He who
thinks great thoughts often makes great errors.
~ Heidegger
Reading and
accepting even the most malicious forms of writing hold a high value in liberal
democracies. A progressive society gains from provocative ideas that its
members are exposed to in multiple ways. John Stuart Mill, one of the most influential
thinkers and philosophers in the nineteenth century best articulated these
liberal values in his celebrated work On
Liberty (1859), in which he discussed the relationship between liberty and
authority, and asserts that being open to ideas that are disturbing and
challenging can be constructive.
But how should
we read and decipher writers and philosophers whose work has often been associated
with totalitarianism?
For many
critics, philosophies of Jean-Jacques Rousseau as well as Karl Marx carried
destructive influence, and were dangerous and proto-totalitarian. Nietzsche
disliked social and moral conventions as he argues they smother individuals. A
recluse and an iconoclast, he ‘philosophised with a hammer’, in his own words,
and was justly or unjustly accused of being fascist or racist (this remains a controversial issue).
In philosophers’ circles of the twentieth century, he was a black sheep,
regarded as Nazism’s official philosopher.

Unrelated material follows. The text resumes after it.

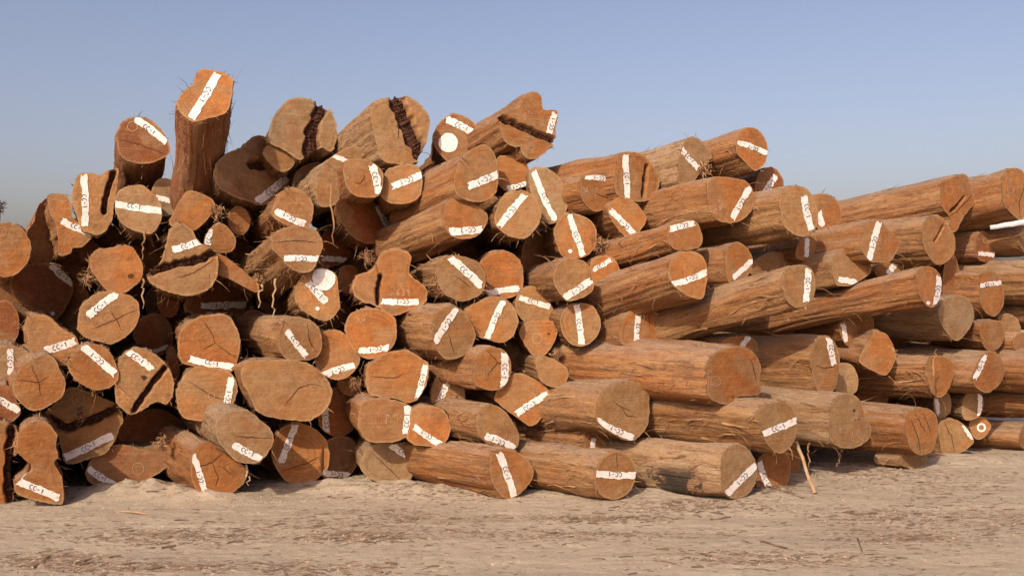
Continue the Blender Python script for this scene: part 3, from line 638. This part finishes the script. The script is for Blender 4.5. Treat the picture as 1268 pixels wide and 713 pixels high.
    if (b0_ - a0).cross(c0 - a0).z < 0: Fc = [f[::-1] for f in Fc]
    eo = meshobj('sawn_end', V, Fc, M_END, root, True, col)
    at = eo.data.attributes.new('rho', 'FLOAT', 'POINT'); at.data.foreach_set('value', rv)
    at = eo.data.attributes.new('rot', 'FLOAT', 'POINT'); at.data.foreach_set('value', rot)
    at = eo.data.attributes.new('dirv', 'FLOAT_VECTOR', 'POINT'); at.data.foreach_set('vector', [c for d in dv for c in d])
    # ---- trunk
    flare = ex.get('flare', rnd.uniform(0.98, 1.06) if yaw > 26 else rnd.uniform(.85, .94)); K = 26 if not plain else 8
    rad = [Vector((p.x, p.y)).length for p in rim]
    sm = [sum(rad[(i + d) % N] for d in range(-7, 8)) / 15 for i in range(N)]
    bow = Vector((rnd.uniform(-1, 1), rnd.uniform(-1, 1), 0)) * 0.02
    so_ = Vector((idx * 3.7, idx * 1.3, 0))
    V = []; zmin = 0
    rough = ex.get('rough', 1.0)
    ts = [0.0, 0.006, 0.02] + [0.02 + (ln - 0.02) * (k / (K - 3)) ** 1.35 for k in range(1, K - 2)]
    rings = []
    for t in ts:
        mph = min(0.6, t * 0.9); fl = 1 + (flare - 1) * min(1, t / 0.8)
        ring = []
        for i in range(N):
            d = Vector((rim[i].x, rim[i].y, 0)); r0 = rad[i]; dn = d / r0
            r = (r0 * (1 - mph) + sm[i] * mph) * fl
            if t > 0:
                g = noise.noise(Vector((dn.x * 7, dn.y * 7, t * 1.2)) + so_) * 0.014 + noise.noise(Vector((dn.x * 20, dn.y * 20, t * 3.5)) + so_) * 0.008
                g += noise.noise(Vector((dn.x * 1.6, dn.y * 1.6, t * 3)) + so_) * 0.022
                r += g * rough * min(1, t / 0.02) * (0.6 if t < .01 else 1)
            zz = rim[i].z - t - (0.002 if t == 0 else 0)
            p = dn * r + bow * (t * t) + Vector((0, 0, zz)); ring.append(p)
        rings.append(ring); V += ring
    nr = len(ts); Fc = []
    for k in range(nr - 1):
        for i in range(N): j2 = (i + 1) % N; Fc.append((k * N + i, k * N + j2, (k + 1) * N + j2, (k + 1) * N + i))
    Fc.append(tuple(range((nr - 1) * N, nr * N)))
    # outward orientation
    p, q_, r_ = V[0], V[1], V[N]
    if (q_ - p).cross(r_ - p).dot(Vector((p.x, p.y, 0))) < 0: Fc = [f[::-1] for f in Fc]
    meshobj('trunk', V, Fc, M_STAIN if ex.get('stain') else M_BARK, root, True, scol)
    if plain: return root
    # ---- loose bark fibres (nobody could count them)
    nfib = ex.get('fib', 12) * (0.6 if cy < 240 else 1); V = []; Fc = []
    for _ in range(int(nfib * 1.7) + 5):
        i = rnd.randrange(N); k = min(nr - 2, int(rnd.random() ** 1.6 * (nr * 0.62)))
        if k < 3 and rnd.random() > nfib / 130: k = 3 + int(rnd.random() * nr * .5)
        p = rings[k][i].copy(); dn = Vector((p.x, p.y, 0)).normalized(); tg = Vector((-dn.y, dn.x, 0))
        L_ = rnd.uniform(0.04, 0.15) * (1.8 if rnd.random() < .2 else 1); w_ = rnd.uniform(0.0015, 0.0052)
        dirn = (Vector((0, 0, rnd.choice((-1, 1)))) + dn * rnd.uniform(0.0, 0.25) + tg * rnd.uniform(-0.5, 0.5)).normalized()
        if k < 3: dirn = (dn * rnd.uniform(.2, .8) + tg * rnd.uniform(-1, 1) - Vector((0, 0, rnd.uniform(0.0, 1)))).normalized(); L_ *= 0.33; w_ *= 1.3
        P_ = []; down = Mi.to_3x3() @ Vector((0, 0, -1)); cur = p - dn * 0.002; cu = Vector((rnd.uniform(-1, 1), rnd.uniform(-1, 1), rnd.uniform(-1, 1))) * (0.6 if k < 3 else 0.35)
        for s in range(5):
            P_.append(cur.copy()); cur = cur + dirn * L_ / 4; dirn = (dirn + down * 0.26 + cu + dn * 0.12).normalized()
        ribbon(V, Fc, P_, w_, dn)
    for _ in range(int(nfib / 5) + 3):        # wide ragged strips peeling off the side
        i = rnd.randrange(N); k = min(nr - 3, 6 + int(rnd.random() * nr * 0.5))
        p = rings[k][i].copy(); dn = Vector((p.x, p.y, 0)).normalized(); tg = Vector((-dn.y, dn.x, 0)); L_ = rnd.uniform(.07, .24)
        dirn = (Vector((0, 0, rnd.choice((-1, 1)))) + tg * rnd.uniform(-.2, .2)).normalized(); cur = p + dn * 0.002; P_ = []; lift = rnd.uniform(.02, .16)
        for s in range(6):
            P_.append(cur.copy()); cur = cur + dirn * L_ / 5 + tg * rnd.uniform(-.004, .004); dirn = (dirn + dn * lift + tg * rnd.uniform(-.12, .12)).normalized()
        ribbon(V, Fc, P_, rnd.uniform(.004, .012), dn)
    if V: meshobj('bark_fibres', V, Fc, M_FIB, root, False, kind='stuff')
    # ---- flat marks on the sawn end, always kept inside its rim
    def rim_px(ang):
        best = None
        for (a, b), (c, d) in zip(out, out[1:] + out[:1]):
            dx, dy = math.cos(ang), math.sin(ang); ex_, ey_ = c - a, d - b
            den = dx * ey_ - dy * ex_
            if abs(den) < 1e-9: continue
            t = ((a - cx) * ey_ - (b - cy) * ex_) / den; u = ((a - cx) * dy - (b - cy) * dx) / den
            if t > 0 and -1e-6 <= u <= 1 + 1e-6: best = t if best is None else max(best, t)
        return best or 1
    def inside(px, py, lim=0.975):
        dx, dy = px - cx, py - cy; r = math.hypot(dx, dy)
        if r < 1e-6: return px, py
        m = rim_px(math.atan2(dy, dx)) * lim
        if r > m: return cx + dx * m / r, cy + dy * m / r
        return px, py
    def strip(points, widths, name, mat, off, parent, kind=None):
        V = []; Fc = []; n = len(points)
        for i, (px, py) in enumerate(points):
            a = points[max(i - 1, 0)]; b = points[min(i + 1, n - 1)]
            l = math.dist(a, b) or 1; nx, ny = -(b[1] - a[1]) / l, (b[0] - a[0]) / l; w_ = widths[i]
            for s in (-1, 1):
                qx, qy = inside(px + nx * s * w_, py + ny * s * w_); V.append(onface(qx, qy, off))
        for i in range(n - 1): Fc.append((2 * i, 2 * i + 1, 2 * i + 3, 2 * i + 2))
        return V, Fc
    def join(parts):
        V = []; Fc = []
        for v, f in parts:
            b = len(V); V += v; Fc += [tuple(q + b for q in g) for g in f]
        return V, Fc
    def fixn(V, Fc):
        o = []
        for f in Fc:
            n_ = (V[f[1]] - V[f[0]]).cross(V[f[2]] - V[f[0]]); o.append(f[::-1] if n_.z < 0 else f)
        return o
    if stripe:
        x1, y1, x2, y2, sw = stripe[:5]; n = 16; l = math.hypot(x2 - x1, y2 - y1); ux, uy = (x2 - x1) / l, (y2 - y1) / l
        rows = []; V = []; bx = rnd.uniform(-1, 1) * 0.03 * l
        for i in range(n + 1):
            t = i / n; mx, my = x1 + ux * l * t - uy * bx * math.sin(math.pi * t), y1 + uy * l * t + ux * bx * math.sin(math.pi * t)
            for s in (-1, -0.4, 0.4, 1):
                hw = sw / 2 * (0.93 + 0.14 * noise.noise(Vector((t * 5, s, idx)))) * s + (rnd.uniform(-.75, .75) if abs(s) == 1 else 0)
                e = (rnd.uniform(-1.8, 2.2) if i in (0, n) else 0) * (1 if i == n else -1)
                qx, qy = inside(mx - uy * hw + ux * e, my + ux * hw + uy * e); V.append(onface(qx, qy, 0.0032))
        Fc = [(4 * i + s, 4 * i + s + 1, 4 * i + s + 5, 4 * i + s + 4) for i in range(n) for s in range(3)]
        so2 = meshobj('paint_stripe', V, fixn(V, Fc), M_PAINT, root)
        if len(stripe) < 6:
            hgt = sw * 0.60; cw = hgt * 0.86; txt = 'CC-1'; total = cw * 3.7
            if l < total * 1.1: hgt *= l / (total * 1.1); cw = hgt * .86; total = cw * 3.7
            st = (l - total) / 2 + rnd.uniform(-.12, .12) * (l - total); parts = []
            tilt = rnd.uniform(-.06, .06)
            # reading direction u, up vector = u rotated anticlockwise on the picture
            for ci, ch in enumerate(txt):
                for strk in STROKES[ch]:
                    pp = []
                    for (a, b) in strk:
                        uu = st + ci * cw * 0.98 + a * cw * 0.82 + rnd.uniform(-.1, .1); vv = (b - 0.5) * hgt + tilt * (uu - l / 2) + rnd.uniform(-.12, .12)
                        pp.append((x1 + ux * uu + uy * vv, y1 + uy * uu - ux * vv))
                    parts.append(strip(pp, [0.42] * len(pp), '', None, 0.0052, None))
            V, Fc = join(parts); meshobj('lettering', V, fixn(V, Fc), M_INK, so2)
    for (a, b, r) in ex.get('disc', []) + ex.get('dots', []):
        n = 28; V = [onface(a, b, 0.0036)]
        for i in range(n):
            k = r * (1 + 0.07 * noise.noise(Vector((math.cos(i / n * 6.283) * 2, math.sin(i / n * 6.283) * 2, idx)))); V.append(onface(*inside(a + k * math.cos(i / n * 6.2832), b + k * math.sin(i / n * 6.2832)), 0.0036))
        Fc = [(0, 1 + i, 1 + (i + 1) % n) for i in range(n)]
        meshobj('paint_patch' if r > 5 else 'paint_dot', V, fixn(V, Fc), M_PAINT, root)
    def circle(a, b, r, wd):
        pp = [(a + r * math.cos(i / 20 * 6.4), b + r * 1.02 * math.sin(i / 20 * 6.4)) for i in range(21)]
        return strip(pp, [wd] * 21, '', None, 0.0030, None)
    for (a, b, r) in ex.get('ring', []):
        V, Fc = circle(a, b, r, 1.2); meshobj('painted_ring', V, fixn(V, Fc), M_PAINT, root)
    for (a, b, r) in ex.get('chalk', []):
        V, Fc = circle(a, b, r, 0.32); meshobj('chalk_mark', V, fixn(V, Fc), M_CHALK, root)
    for (a, b) in ex.get('scrib', []):
        parts = []
        for s in range(4):
            p0 = (a + rnd.uniform(-7, 7), b + rnd.uniform(-5, 5)); pp = [p0]
            for _ in range(5): pp.append((pp[-1][0] + rnd.uniform(-3, 3), pp[-1][1] + rnd.uniform(-3.2, 3.2)))
            parts.append(strip(pp, [0.38] * 6, '', None, 0.0030, None))
        V, Fc = join(parts); meshobj('chalk_mark', V, fixn(V, Fc), M_CHALK, root)
    if 'num' in ex:
        a, b = ex['num']; parts = []
        for ci, ch in enumerate('639'):
            pp = [(a - 8 + ci * 6 + u * 5, b + 4 - v * 8) for u, v in STROKES[ch][0]]; parts.append(strip(pp, [0.42] * len(pp), '', None, 0.0030, None))
        V, Fc = join(parts); meshobj('chalk_number', V, fixn(V, Fc), M_CHALK, root)
    for s in ex.get('cracks', []):
        pp = P2(s); q = []
        for a, b in zip(pp, pp[1:]):
            m = max(2, int(math.dist(a, b) / 3))
            for i in range(m): q.append((a[0] + (b[0] - a[0]) * i / m + rnd.uniform(-.6, .6), a[1] + (b[1] - a[1]) * i / m + rnd.uniform(-.6, .6)))
        q.append(pp[-1]); n = len(q)
        V, Fc = strip(q, [0.10 + 0.50 * math.sin(math.pi * (i + .5) / n) * rnd.uniform(.6, 1.1) for i in range(n)], '', None, 0.0024, None)
        meshobj('crack', V, fixn(V, Fc), M_CRACK, root)
    for (a, b, r) in ex.get('knots', []):
        n = 14; V = [onface(a, b, 0.0026)]
        for i in range(n): k = r * rnd.uniform(.7, 1.2); V.append(onface(*inside(a + k * math.cos(i / n * 6.2832), b + k * .8 * math.sin(i / n * 6.2832)), 0.0026))
        Fc = [(0, 1 + i, 1 + (i + 1) % n) for i in range(n)]; meshobj('knot', V, fixn(V, Fc), M_CRACK, root)
    # ---- crumbly bark-filled splits: rough lumpy masses that stand out of the cut
    for pp, wd in seams:
        q = []
        for a, b in zip(pp, pp[1:]):
            m = max(2, int(math.dist(a, b) / 1.1))
            for i in range(m): q.append((a[0] + (b[0] - a[0]) * i / m, a[1] + (b[1] - a[1]) * i / m))
        q.append(pp[-1]); n = len(q); V = []; W = 13
        for i, (px, py) in enumerate(q):
            a = q[max(i - 1, 0)]; b = q[min(i + 1, n - 1)]; l = math.dist(a, b); nx, ny = -(b[1] - a[1]) / l, (b[0] - a[0]) / l
            e = min(1, math.sin(math.pi * (i + .25) / (n - .5)) * 2.2)
            for s in range(W):
                u = (s / (W - 1) * 2 - 1); hw = wd / 2 * 1.15 * e * u * (1 + .5 * noise.noise(Vector((i * .16, (u > 0) * 5, idx))))
                jx, jy = px + nx * hw + rnd.uniform(-.9, .9), py + ny * hw + rnd.uniform(-.9, .9)
                qx, qy = inside(jx, jy, 1.035)
                hgt = -0.052 + ((1 - u * u) * (0.002 + 0.016 * max(0, noise.noise(Vector((px * .55, py * .55, idx))) + .35) * 1.6 + 0.012 * rnd.random()))
                V.append(onface(qx, qy, hgt))
        Fc = [(W * i + s, W * i + s + 1, W * i + s + W + 1, W * i + s + W) for i in range(n - 1) for s in range(W - 1)]
        meshobj('bark_seam', V, fixn(V, Fc), M_ROT, root)
    return root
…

Heidegger, one of the greatest philosophers
known for his immense contribution to existentialism and phenomenology, was actually a member of Nazi party.
Anti-democratic
thinkers have inspired American and European conservative and radical elites
since French Revolution, but they also share with us indispensable truths about
the society we live in that can propel us to think in a deeper manner about our
own adamantly held beliefs and viewpoints.
Rousseau expounded
on how the thoughtless pursuit of self-interest can lead to a deep sense of
inauthenticity. Marx’s thoughts about capitalism - how it is a radical mode of
production, and has ability to turn upside down traditional societies and their
values - was a dazzling insight. Nietzsche’s genealogical insight into the
history of moral truths was ground-breaking. Heidegger’s works and writings
remain notoriously difficult, but they incite gaping reflection on various
rationalistic dogmas that are ubiquitous today (he criticised Western
philosophy, and even spoke of nihilistic values of modern technological culture).
We have not so much to fear from these philosophers than we do from those determined to construe them in a malevolent manner. We should not moralise about dangerous writers and philosophers, and straightaway condemn those who seek something of value in their work. Exposing ourselves to different ideas and philosophies - ‘the marketplace of ideas’, as Mill says - helps us cultivate a better understand of our society and the world as a whole.